> [COLLECTED DATA]
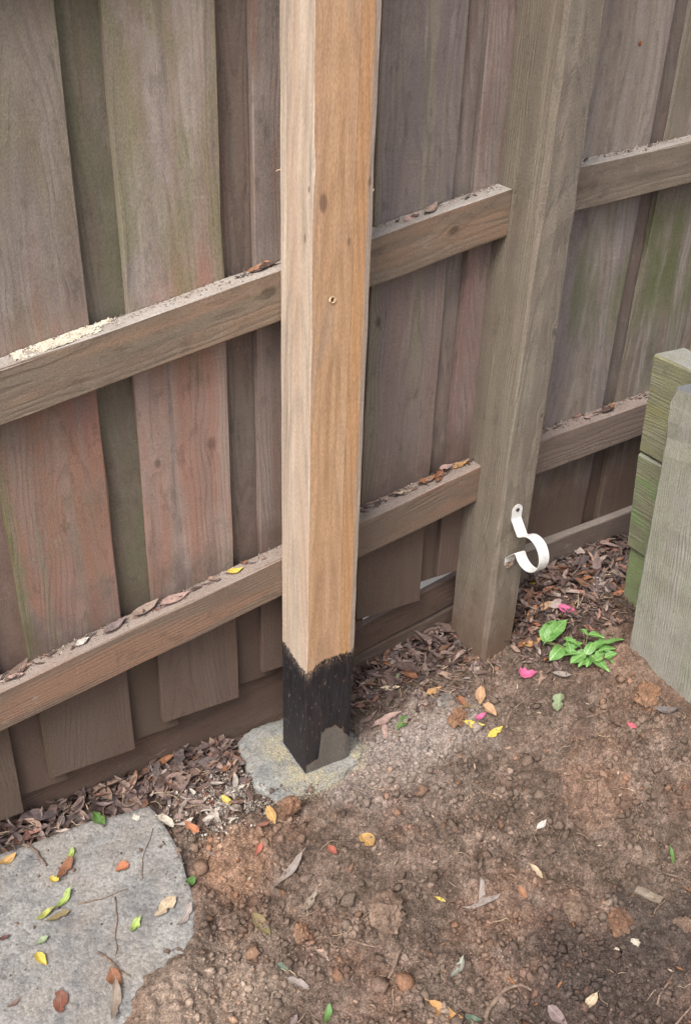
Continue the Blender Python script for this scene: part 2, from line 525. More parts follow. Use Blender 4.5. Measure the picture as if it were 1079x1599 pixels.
# ------------------------------------------------------------------ the paling fence
YR, YB, RD = .1, .141, .0405
fence = thing('paling_fence', (-.2, .14, -.05), 'weathered brown paling fence with sloping rails and one thick old post', 'fence')

PAL = {
    'brown':  dict(dark=(114, 104, 94), mid=(141, 130, 119), light=(161, 151, 139)),
    'pink':   dict(dark=(131, 120, 112), mid=(160, 149, 140), light=(181, 171, 162)),
    'mauve':  dict(dark=(116, 106, 101), mid=(143, 132, 125), light=(165, 154, 147)),
    'red':    dict(dark=(122, 102, 94), mid=(148, 127, 116), light=(169, 151, 140)),
    'olive':  dict(dark=(102, 96, 83), mid=(126, 119, 106), light=(145, 139, 124)),
    'dark':   dict(dark=(95, 86, 80), mid=(117, 108, 101), light=(135, 126, 118)),
}
LOWC = (98, 81, 71)
OLV, MAU, RED, GRY = (132, 126, 106), (130, 121, 117), (140, 112, 100), (150, 141, 133)
# front palings: x0, x1, foot z, palette, two tints, green settings, knots (local: across, up, radius)
A = [
    (-1.10, -.945, -.06, 'brown', RED, OLV, dict(), []),
    (-.875, -.722, -.03, 'mauve', RED, GRY, dict(), []),
    (-.655, -.502, .017, 'olive', RED, OLV, dict(green=(110, 114, 76), green_amt=.7, green_z=(.45, 1.9)), []),
    (-.448, -.288, .076, 'mauve', (126, 110, 104), OLV, dict(green=(108, 113, 72), green_amt=.92, green_x=(-.035, -.080)), []),
    (-.229, -.075, .115, 'pink', RED, MAU, dict(green=(128, 126, 94), green_amt=.6, green_z=(.72, 1.7)), [(.045, .560, .010), (-.05, .545, .006)]),
    (-.022, .131, .155, 'mauve', RED, GRY, dict(), []),
    (.190, .343, .208, 'mauve', (124, 115, 114), OLV, dict(), [(-.06, .63, .007)]),
    (.385, .537, .255, 'mauve', (138, 112, 106), MAU, dict(), []),
    (.612, .781, .14, 'brown', (128, 118, 118), GRY, dict(green=(98, 104, 68), green_amt=.6, green_z=(.60, .80)), [(.04, .93, .007)]),
    (.828, .981, .15, 'olive', (124, 110, 100), GRY, dict(green=(92, 99, 60), green_amt=.72, green_z=(.60, .84)), []),
    (1.03, 1.18, .17, 'brown', RED, OLV, dict(), []),
    (1.235, 1.387, .2, 'mauve', RED, GRY, dict(), []),
    (1.44, 1.59, .22, 'red', MAU, OLV, dict(), []),
]
ZONE = {3: [(.34, .80, (156, 114, 99), .8), (.95, 1.9, (130, 124, 104), .5)], 4: [(.36, .84, (160, 122, 107), .72)], 2: [(.36, .9, (134, 116, 100), .5), (.95, 1.9, (122, 120, 94), .6)], 5: [(.25, .75, (130, 108, 98), .5)], 6: [(.25, .76, (132, 110, 102), .6)], 7: [(.25, .75, (134, 104, 98), .65)]}
for i, (x0, x1, zf, pal, tint, tint2, gr, kn) in enumerate(A):
    m = wood('paling_wood_%s_%d' % (pal, i), 'z', tint=tint, tint2=tint2, tint_amt=.7, seed=1.37*i+.4, knots=kn, zones=ZONE.get(i, ()), freq=150+20*(i % 4), low=LOWC, low_z=(.20, .42), **PAL[pal], **gr)
    upright('paling', x0, x1, YB, YB+.0145, zf, 1.72+.16*x0, m, fence, seed=30+i, jit=.0008, step=.09)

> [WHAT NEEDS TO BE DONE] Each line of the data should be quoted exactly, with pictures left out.

> [SOLUTION TO THE EXERCISE]
Continue the Blender Python script for this scene: part 2, from line 525. More parts follow. Use Blender 4.5. Measure the picture as if it were 1079x1599 pixels.
# ------------------------------------------------------------------ the paling fence
YR, YB, RD = .1, .141, .0405
fence = thing('paling_fence', (-.2, .14, -.05), 'weathered brown paling fence with sloping rails and one thick old post', 'fence')

PAL = {
    'brown':  dict(dark=(114, 104, 94), mid=(141, 130, 119), light=(161, 151, 139)),
    'pink':   dict(dark=(131, 120, 112), mid=(160, 149, 140), light=(181, 171, 162)),
    'mauve':  dict(dark=(116, 106, 101), mid=(143, 132, 125), light=(165, 154, 147)),
    'red':    dict(dark=(122, 102, 94), mid=(148, 127, 116), light=(169, 151, 140)),
    'olive':  dict(dark=(102, 96, 83), mid=(126, 119, 106), light=(145, 139, 124)),
    'dark':   dict(dark=(95, 86, 80), mid=(117, 108, 101), light=(135, 126, 118)),
}
LOWC = (98, 81, 71)
OLV, MAU, RED, GRY = (132, 126, 106), (130, 121, 117), (140, 112, 100), (150, 141, 133)
# front palings: x0, x1, foot z, palette, two tints, green settings, knots (local: across, up, radius)
A = [
    (-1.10, -.945, -.06, 'brown', RED, OLV, dict(), []),
    (-.875, -.722, -.03, 'mauve', RED, GRY, dict(), []),
    (-.655, -.502, .017, 'olive', RED, OLV, dict(green=(110, 114, 76), green_amt=.7, green_z=(.45, 1.9)), []),
    (-.448, -.288, .076, 'mauve', (126, 110, 104), OLV, dict(green=(108, 113, 72), green_amt=.92, green_x=(-.035, -.080)), []),
    (-.229, -.075, .115, 'pink', RED, MAU, dict(green=(128, 126, 94), green_amt=.6, green_z=(.72, 1.7)), [(.045, .560, .010), (-.05, .545, .006)]),
    (-.022, .131, .155, 'mauve', RED, GRY, dict(), []),
    (.190, .343, .208, 'mauve', (124, 115, 114), OLV, dict(), [(-.06, .63, .007)]),
    (.385, .537, .255, 'mauve', (138, 112, 106), MAU, dict(), []),
    (.612, .781, .14, 'brown', (128, 118, 118), GRY, dict(green=(98, 104, 68), green_amt=.6, green_z=(.60, .80)), [(.04, .93, .007)]),
    (.828, .981, .15, 'olive', (124, 110, 100), GRY, dict(green=(92, 99, 60), green_amt=.72, green_z=(.60, .84)), []),
    (1.03, 1.18, .17, 'brown', RED, OLV, dict(), []),
    (1.235, 1.387, .2, 'mauve', RED, GRY, dict(), []),
    (1.44, 1.59, .22, 'red', MAU, OLV, dict(), []),
]
ZONE = {3: [(.34, .80, (156, 114, 99), .8), (.95, 1.9, (130, 124, 104), .5)], 4: [(.36, .84, (160, 122, 107), .72)], 2: [(.36, .9, (134, 116, 100), .5), (.95, 1.9, (122, 120, 94), .6)], 5: [(.25, .75, (130, 108, 98), .5)], 6: [(.25, .76, (132, 110, 102), .6)], 7: [(.25, .75, (134, 104, 98), .65)]}
for i, (x0, x1, zf, pal, tint, tint2, gr, kn) in enumerate(A):
    m = wood('paling_wood_%s_%d' % (pal, i), 'z', tint=tint, tint2=tint2, tint_amt=.7, seed=1.37*i+.4, knots=kn, zones=ZONE.get(i, ()), freq=150+20*(i % 4), low=LOWC, low_z=(.20, .42), **PAL[pal], **gr)
    upright('paling', x0, x1, YB, YB+.0145, zf, 1.72+.16*x0, m, fence, seed=30+i, jit=.0008, step=.09)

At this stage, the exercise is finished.